**Task to carry out**. Can you transcribe the data exactly? Leave the pictures out.

**Information supplied**.
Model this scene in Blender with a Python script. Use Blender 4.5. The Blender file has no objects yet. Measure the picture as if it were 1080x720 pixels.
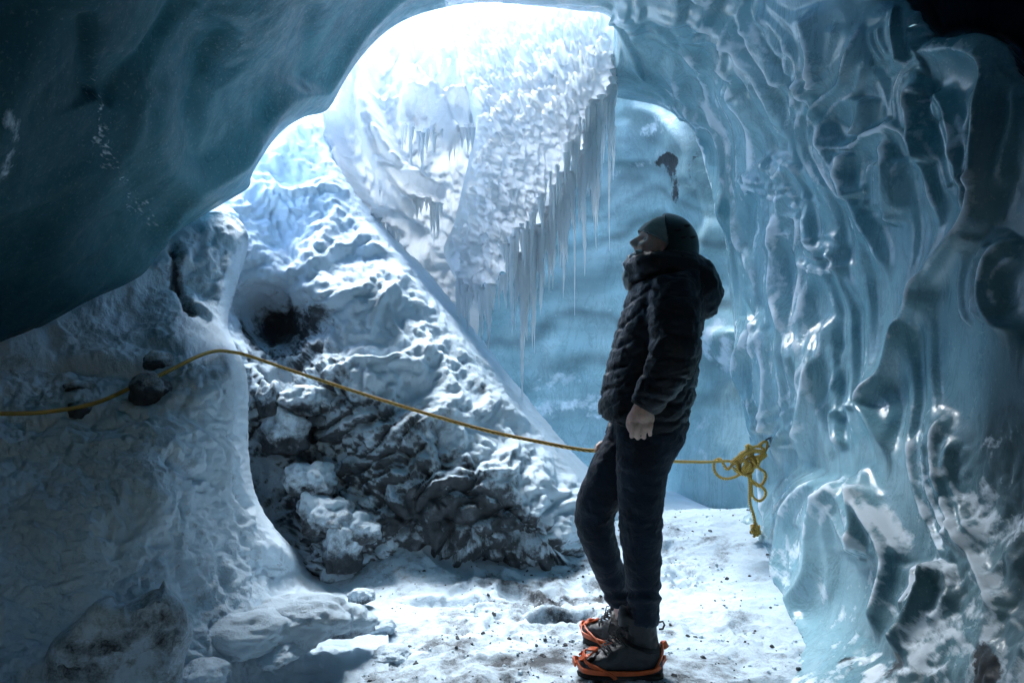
import bpy, bmesh, math, random
import numpy as np
from mathutils import Vector, Matrix, noise as mnoise

random.seed(7)
S = bpy.context.scene
COL = S.collection

# ------------------------------------------------------------------ camera, sky, sun, exposure
FPX = 780.0            # focal length in photograph pixels (1080 wide)
CAMZ = 1.28
cam_d = bpy.data.cameras.new("camera"); cam_d.sensor_width = 36; cam_d.lens = 36*FPX/1080
cam_d.clip_start = 0.05; cam_d.clip_end = 500
cam = bpy.data.objects.new("camera", cam_d); COL.objects.link(cam)
cam.location = (0, 0, CAMZ); cam.rotation_euler = (math.radians(90), 0, 0)
S.camera = cam

SUN_DIR = Vector((-0.26, 0.64, 1.0)).normalized()      # towards the sun
elev = math.asin(SUN_DIR.z); azim = math.atan2(SUN_DIR.x, SUN_DIR.y)
world = bpy.data.worlds.new("World"); S.world = world; world.use_nodes = True
wn = world.node_tree; bg = wn.nodes["Background"]
sky = wn.nodes.new("ShaderNodeTexSky"); sky.sky_type = 'NISHITA'; sky.sun_disc = False
sky.sun_elevation = elev; sky.sun_rotation = azim; sky.air_density = 1.0; sky.dust_density = 0.6; sky.ozone_density = 1.5
wn.links.new(sky.outputs[0], bg.inputs[0]); bg.inputs[1].default_value = 0.15
sun_d = bpy.data.lights.new("sun", 'SUN'); sun_d.energy = 3.4; sun_d.angle = math.radians(36); sun_d.color = (0.93, 0.97, 1.0)
sun = bpy.data.objects.new("sun", sun_d); COL.objects.link(sun)
sun.rotation_euler = SUN_DIR.to_track_quat('Z', 'Y').to_euler(); sun.location = (0, 8, 9)
S.view_settings.view_transform = 'Standard'; S.view_settings.look = 'None'
S.view_settings.exposure = 3.25; S.view_settings.gamma = 1.0; S.view_settings.use_curve_mapping = False
S.render.engine = 'CYCLES'
cy = S.cycles
cy.use_denoising = True
try: cy.denoiser = 'OPENIMAGEDENOISE'; cy.denoising_input_passes = 'RGB_ALBEDO_NORMAL'
except Exception: pass
cy.max_bounces = 8; cy.diffuse_bounces = 5; cy.glossy_bounces = 3; cy.transmission_bounces = 6
cy.sample_clamp_indirect = 6; cy.caustics_reflective = False; cy.caustics_refractive = False
cy.use_adaptive_sampling = True; cy.adaptive_threshold = 0.02

# ------------------------------------------------------------------ numpy helpers
def unproj(u, v, d):
    u = np.asarray(u, float); v = np.asarray(v, float); d = np.asarray(d, float)
    return np.stack([(u-540)/FPX*d, d+0*u, CAMZ-(v-360)/FPX*d], -1)
def P3(u, v, d): return Vector(((u-540)/FPX*d, d, CAMZ-(v-360)/FPX*d))

def _hash(ix, iy, iz, seed):
    h = (ix.astype(np.int64)*374761393 + iy.astype(np.int64)*668265263 + iz.astype(np.int64)*2147483647 + seed*974634777) & 0xffffffff
    h = ((h ^ (h >> 13))*1274126177) & 0xffffffff
    h = ((h ^ (h >> 16))*2246822519) & 0xffffffff
    return h ^ (h >> 15)
G12 = np.array([[1,1,0],[-1,1,0],[1,-1,0],[-1,-1,0],[1,0,1],[-1,0,1],[1,0,-1],[-1,0,-1],[0,1,1],[0,-1,1],[0,1,-1],[0,-1,-1],
                [1,1,0],[-1,1,0],[0,-1,1],[0,-1,-1]], float)
def gnoise(p, seed=0):
    p = np.asarray(p, float); sh = p.shape[:-1]; p = p.reshape(-1, 3)
    i = np.floor(p).astype(np.int64); f = p-i; w = f*f*f*(f*(f*6-15)+10)
    out = 0
    for dx in (0, 1):
        wx = w[:, 0] if dx else 1-w[:, 0]
        for dy in (0, 1):
            wy = w[:, 1] if dy else 1-w[:, 1]
            for dz in (0, 1):
                wz = w[:, 2] if dz else 1-w[:, 2]
                g = G12[_hash(i[:, 0]+dx, i[:, 1]+dy, i[:, 2]+dz, seed) & 15]
                out = out + wx*wy*wz*(g[:, 0]*(f[:, 0]-dx)+g[:, 1]*(f[:, 1]-dy)+g[:, 2]*(f[:, 2]-dz))
    return out.reshape(sh)
def fbm(p, scale, octv=4, seed=0, gain=0.5, lac=2.05):
    p = np.asarray(p, float)/scale; a = 1; s = 0
    for k in range(octv):
        s = s + a*gnoise(p, seed+k*17); p = p*lac; a *= gain
    return s
def ridged(p, scale, octv=4, seed=0, gain=0.5):
    p = np.asarray(p, float)/scale; a = 1; s = 0
    for k in range(octv):
        s = s + a*(1-2*np.abs(gnoise(p, seed+k*17))*1.6); p = p*2.1; a *= gain
    return s*0.5
def warp(p, scale, amt, seed=50):
    q = np.asarray(p, float)
    return q + amt*np.stack([fbm(q, scale, 2, seed), fbm(q, scale, 2, seed+5), fbm(q, scale, 2, seed+9)], -1)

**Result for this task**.
Model this scene in Blender with a Python script. Use Blender 4.5. The Blender file has no objects yet. Measure the picture as if it were 1080x720 pixels.
import bpy, bmesh, math, random
import numpy as np
from mathutils import Vector, Matrix, noise as mnoise

random.seed(7)
S = bpy.context.scene
COL = S.collection

# ------------------------------------------------------------------ camera, sky, sun, exposure
FPX = 780.0            # focal length in photograph pixels (1080 wide)
CAMZ = 1.28
cam_d = bpy.data.cameras.new("camera"); cam_d.sensor_width = 36; cam_d.lens = 36*FPX/1080
cam_d.clip_start = 0.05; cam_d.clip_end = 500
cam = bpy.data.objects.new("camera", cam_d); COL.objects.link(cam)
cam.location = (0, 0, CAMZ); cam.rotation_euler = (math.radians(90), 0, 0)
S.camera = cam

SUN_DIR = Vector((-0.26, 0.64, 1.0)).normalized()      # towards the sun
elev = math.asin(SUN_DIR.z); azim = math.atan2(SUN_DIR.x, SUN_DIR.y)
world = bpy.data.worlds.new("World"); S.world = world; world.use_nodes = True
wn = world.node_tree; bg = wn.nodes["Background"]
sky = wn.nodes.new("ShaderNodeTexSky"); sky.sky_type = 'NISHITA'; sky.sun_disc = False
sky.sun_elevation = elev; sky.sun_rotation = azim; sky.air_density = 1.0; sky.dust_density = 0.6; sky.ozone_density = 1.5
wn.links.new(sky.outputs[0], bg.inputs[0]); bg.inputs[1].default_value = 0.15
sun_d = bpy.data.lights.new("sun", 'SUN'); sun_d.energy = 3.4; sun_d.angle = math.radians(36); sun_d.color = (0.93, 0.97, 1.0)
sun = bpy.data.objects.new("sun", sun_d); COL.objects.link(sun)
sun.rotation_euler = SUN_DIR.to_track_quat('Z', 'Y').to_euler(); sun.location = (0, 8, 9)
S.view_settings.view_transform = 'Standard'; S.view_settings.look = 'None'
S.view_settings.exposure = 3.25; S.view_settings.gamma = 1.0; S.view_settings.use_curve_mapping = False
S.render.engine = 'CYCLES'
cy = S.cycles
cy.use_denoising = True
try: cy.denoiser = 'OPENIMAGEDENOISE'; cy.denoising_input_passes = 'RGB_ALBEDO_NORMAL'
except Exception: pass
cy.max_bounces = 8; cy.diffuse_bounces = 5; cy.glossy_bounces = 3; cy.transmission_bounces = 6
cy.sample_clamp_indirect = 6; cy.caustics_reflective = False; cy.caustics_refractive = False
cy.use_adaptive_sampling = True; cy.adaptive_threshold = 0.02

# ------------------------------------------------------------------ numpy helpers
def unproj(u, v, d):
    u = np.asarray(u, float); v = np.asarray(v, float); d = np.asarray(d, float)
    return np.stack([(u-540)/FPX*d, d+0*u, CAMZ-(v-360)/FPX*d], -1)
def P3(u, v, d): return Vector(((u-540)/FPX*d, d, CAMZ-(v-360)/FPX*d))

def _hash(ix, iy, iz, seed):
    h = (ix.astype(np.int64)*374761393 + iy.astype(np.int64)*668265263 + iz.astype(np.int64)*2147483647 + seed*974634777) & 0xffffffff
    h = ((h ^ (h >> 13))*1274126177) & 0xffffffff
    h = ((h ^ (h >> 16))*2246822519) & 0xffffffff
    return h ^ (h >> 15)
G12 = np.array([[1,1,0],[-1,1,0],[1,-1,0],[-1,-1,0],[1,0,1],[-1,0,1],[1,0,-1],[-1,0,-1],[0,1,1],[0,-1,1],[0,1,-1],[0,-1,-1],
                [1,1,0],[-1,1,0],[0,-1,1],[0,-1,-1]], float)
def gnoise(p, seed=0):
    p = np.asarray(p, float); sh = p.shape[:-1]; p = p.reshape(-1, 3)
    i = np.floor(p).astype(np.int64); f = p-i; w = f*f*f*(f*(f*6-15)+10)
    out = 0
    for dx in (0, 1):
        wx = w[:, 0] if dx else 1-w[:, 0]
        for dy in (0, 1):
            wy = w[:, 1] if dy else 1-w[:, 1]
            for dz in (0, 1):
                wz = w[:, 2] if dz else 1-w[:, 2]
                g = G12[_hash(i[:, 0]+dx, i[:, 1]+dy, i[:, 2]+dz, seed) & 15]
                out = out + wx*wy*wz*(g[:, 0]*(f[:, 0]-dx)+g[:, 1]*(f[:, 1]-dy)+g[:, 2]*(f[:, 2]-dz))
    return out.reshape(sh)
def fbm(p, scale, octv=4, seed=0, gain=0.5, lac=2.05):
    p = np.asarray(p, float)/scale; a = 1; s = 0
    for k in range(octv):
        s = s + a*gnoise(p, seed+k*17); p = p*lac; a *= gain
    return s
def ridged(p, scale, octv=4, seed=0, gain=0.5):
    p = np.asarray(p, float)/scale; a = 1; s = 0
    for k in range(octv):
        s = s + a*(1-2*np.abs(gnoise(p, seed+k*17))*1.6); p = p*2.1; a *= gain
    return s*0.5
def warp(p, scale, amt, seed=50):
    q = np.asarray(p, float)
    return q + amt*np.stack([fbm(q, scale, 2, seed), fbm(q, scale, 2, seed+5), fbm(q, scale, 2, seed+9)], -1)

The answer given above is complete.